Consider also that the central problem around data usage and storage is the question of trust. It's not just about keeping the data from being stolen, it's also about maintaining its integrity. A data security platform that uses a private, permissioned blockchain's tamper-resistant structure to store all audit records of data access, as well as the data itself, appears well placed to counter those threats.

The unique combination of these characteristics also creates a data infrastructure which increases the resiliency of an organization’s systems and processes. Existing solutions like encryption and tokenization are fragile in that there are keys to steal and they exact a high cost on the performance and usability of data when they are implemented widely in an enterprise, which is why companies remain reluctant to employ such measures.
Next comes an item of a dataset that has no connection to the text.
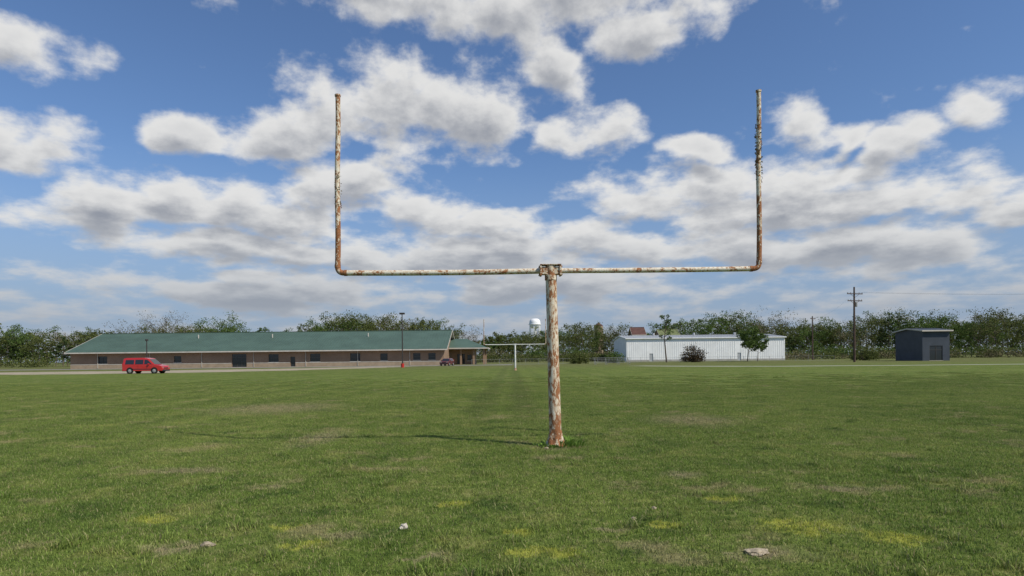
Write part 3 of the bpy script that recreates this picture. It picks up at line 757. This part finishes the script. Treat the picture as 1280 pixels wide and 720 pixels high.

While the core technology is crucial, how you bring it out of the lab and into the hands of commerce in a pragmatic way is a crucial hurdle. The challenge writ large is to not simply apply it to a real, tangible problem— that is data security for payments, cards and services—but also to invest in ways for an enterprise to adopt it without having to throw out the systems they already use. Here we can take a cue from the financial sphere, where all the risk checks against the flow of money are embedded in the critical path between the people who want the asset and the asset itself.

Data security itself, under the enterprise blockchain model that recently received PCI certification, is embedded in the actual code base, in the critical path of information through a thin layer of technology wrapped around database drivers, which all applications use to connect to their databases. The platform can act as a data broker—monitoring all data access, governing what types of access are permissible, and even redirecting requests for data to distributed storage when the necessary files have been deposited there. Remarkably, the platform does not replace any existing infrastructure, and in fact its impact is potentially so low that end users are unlikely to even realize it's there. This new way of implementing data security is “programmable.”

In fact, blockchain and distributed ledger technology offers three central tenets that are essential components for PCI DSS compliance. The first is that in order to protect data you need a really good vault. This is described as “at rest” protection for data as it sits in a database, in cybersecurity parlance. The second is you need a valve— that is, a way to slow down or stop the flow of data to applications in real time. Finally, you need a view. This means shared visibility, from the C-suite all the way through to IT, into which individuals are consuming data and why. This view has to be trusted, so it has to be audited and tamper-proof.

A vault, a valve, and a view—the combination is a new paradigm on protecting data, and reduces risk to data significantly, in many cases down to near zero. And here is where blockchain, reengineered for private, permissioned enterprise applications in data security, brings its greatest value for those who want the assurance that comes with PCI compliance. Distributed ledger approaches are now compelling businesses, particularly those in banking and financial services, so that risk to data can be either be slowed down or stopped.